Start SOURCE DATA

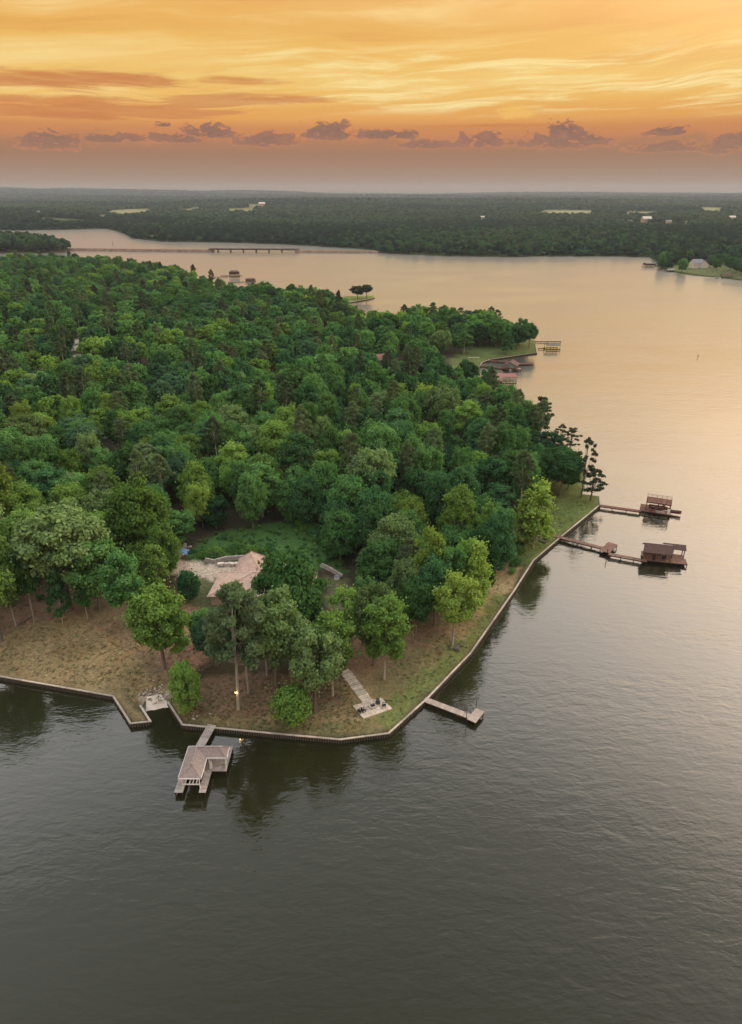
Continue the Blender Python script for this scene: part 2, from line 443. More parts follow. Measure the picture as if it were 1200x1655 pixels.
WALL_RIGHT = [P2(*q, 1) for q in ((968, 801), (970, 815), (905, 868), (862, 905), (830, 955), (760, 1055), (690, 1128), (628, 1184), (550, 1194), (440, 1184), (296, 1170), (272, 1133))]
WALL_LEFT = [P2(*q, 1) for q in ((226, 1140), (242, 1165), (212, 1168), (184, 1124), (0, 1092))] + [(-122, 128), (-200, 147)]
SHORE = ([(-330, 165), (-760, 240), (-1500, 700), (-1500, 980)] + [P2(-420, 414, 10), P2(-60, 412.5, 10), P2(60, 412, 10), P2(113, 412.5, 10)]
         + [P2(*q) for q in ((150, 413, 12), (205, 414, 15), (270, 421, 15), (345, 442, 15), (382, 453, 15), (470, 455, 15), (512, 466, 14))]
         + [P2(*q) for q in ((560, 480), (603, 479), (606, 481.5), (596, 484), (552, 492), (545, 498))]
         + [P2(*q) for q in ((600, 504, 15), (640, 503, 15), (680, 490, 15), (740, 497, 15), (800, 511, 8), (842, 529, 7), (866, 553, 0), (868, 570, 0), (820, 577, 0), (792, 581, 0), (778, 586, 0), (775, 593, 0), (766, 600, 0), (755, 604, 0), (735, 605, 0), (722, 614, 0),
                                (748, 632, 0), (790, 650, 0), (838, 684, 0), (893, 722, 0), (921, 737, 0), (943, 746, 0), (948, 766, 0), (945, 788, 0), (940, 796, 0), (925, 800, 0), (950, 803, 0))]
         + WALL_RIGHT + [P2(262, 1122, 1), P2(236, 1126, 1)] + WALL_LEFT)
SHORE_A = np.array(SHORE)


def seg_dist(pts, poly, closed=True):
    a = poly; b = np.roll(poly, -1, 0)
    if not closed: a, b = a[:-1], b[:-1]
    d = np.full(len(pts), 1e9)
    for p, q in zip(a, b):
        e = q - p; t = np.clip(((pts - p) @ e) / max(e @ e, 1e-9), 0, 1)
        d = np.minimum(d, np.hypot(*(pts - p - t[:, None] * e).T))
    return d


def inside(pts, poly):
    x, y = pts[:, 0], pts[:, 1]; r = np.zeros(len(pts), bool)
    j = len(poly) - 1
    for i in range(len(poly)):
        xi, yi = poly[i]; xj, yj = poly[j]
        c = ((yi > y) != (yj > y)) & (x < (xj - xi) * (y - yi) / ((yj - yi) if yj != yi else 1e-9) + xi)
        r ^= c; j = i
    return r


def bumps(x, y, s):
    return (np.sin(x / s + 1.3) * np.cos(y / s * 1.1 - .4) + .5 * np.sin(x / s * 2.3 + y / s * 1.7))


def gz_arr(pts):
    d = seg_dist(pts, SHORE_A)
    k = np.clip(d / 40, 0, 1)
    z = 0.85 + (10.5 - 6 * np.clip((pts[:, 1] - 330) / 300, 0, 1)) * (1 - np.exp(-d * .055 / 10.5)) + k * (bumps(pts[:, 0], pts[:, 1], 46) * .7)
    return z


def gz(x, y): return float(gz_arr(np.array([[x, y]]))[0])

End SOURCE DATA

▶ EXERCISE OBJECTIVE:
Repeat the material above in full and exactly, omitting the pictures.

▶ RESULT:
Continue the Blender Python script for this scene: part 2, from line 443. More parts follow. Measure the picture as if it were 1200x1655 pixels.
WALL_RIGHT = [P2(*q, 1) for q in ((968, 801), (970, 815), (905, 868), (862, 905), (830, 955), (760, 1055), (690, 1128), (628, 1184), (550, 1194), (440, 1184), (296, 1170), (272, 1133))]
WALL_LEFT = [P2(*q, 1) for q in ((226, 1140), (242, 1165), (212, 1168), (184, 1124), (0, 1092))] + [(-122, 128), (-200, 147)]
SHORE = ([(-330, 165), (-760, 240), (-1500, 700), (-1500, 980)] + [P2(-420, 414, 10), P2(-60, 412.5, 10), P2(60, 412, 10), P2(113, 412.5, 10)]
         + [P2(*q) for q in ((150, 413, 12), (205, 414, 15), (270, 421, 15), (345, 442, 15), (382, 453, 15), (470, 455, 15), (512, 466, 14))]
         + [P2(*q) for q in ((560, 480), (603, 479), (606, 481.5), (596, 484), (552, 492), (545, 498))]
         + [P2(*q) for q in ((600, 504, 15), (640, 503, 15), (680, 490, 15), (740, 497, 15), (800, 511, 8), (842, 529, 7), (866, 553, 0), (868, 570, 0), (820, 577, 0), (792, 581, 0), (778, 586, 0), (775, 593, 0), (766, 600, 0), (755, 604, 0), (735, 605, 0), (722, 614, 0),
                                (748, 632, 0), (790, 650, 0), (838, 684, 0), (893, 722, 0), (921, 737, 0), (943, 746, 0), (948, 766, 0), (945, 788, 0), (940, 796, 0), (925, 800, 0), (950, 803, 0))]
         + WALL_RIGHT + [P2(262, 1122, 1), P2(236, 1126, 1)] + WALL_LEFT)
SHORE_A = np.array(SHORE)


def seg_dist(pts, poly, closed=True):
    a = poly; b = np.roll(poly, -1, 0)
    if not closed: a, b = a[:-1], b[:-1]
    d = np.full(len(pts), 1e9)
    for p, q in zip(a, b):
        e = q - p; t = np.clip(((pts - p) @ e) / max(e @ e, 1e-9), 0, 1)
        d = np.minimum(d, np.hypot(*(pts - p - t[:, None] * e).T))
    return d


def inside(pts, poly):
    x, y = pts[:, 0], pts[:, 1]; r = np.zeros(len(pts), bool)
    j = len(poly) - 1
    for i in range(len(poly)):
        xi, yi = poly[i]; xj, yj = poly[j]
        c = ((yi > y) != (yj > y)) & (x < (xj - xi) * (y - yi) / ((yj - yi) if yj != yi else 1e-9) + xi)
        r ^= c; j = i
    return r


def bumps(x, y, s):
    return (np.sin(x / s + 1.3) * np.cos(y / s * 1.1 - .4) + .5 * np.sin(x / s * 2.3 + y / s * 1.7))


def gz_arr(pts):
    d = seg_dist(pts, SHORE_A)
    k = np.clip(d / 40, 0, 1)
    z = 0.85 + (10.5 - 6 * np.clip((pts[:, 1] - 330) / 300, 0, 1)) * (1 - np.exp(-d * .055 / 10.5)) + k * (bumps(pts[:, 0], pts[:, 1], 46) * .7)
    return z


def gz(x, y): return float(gz_arr(np.array([[x, y]]))[0])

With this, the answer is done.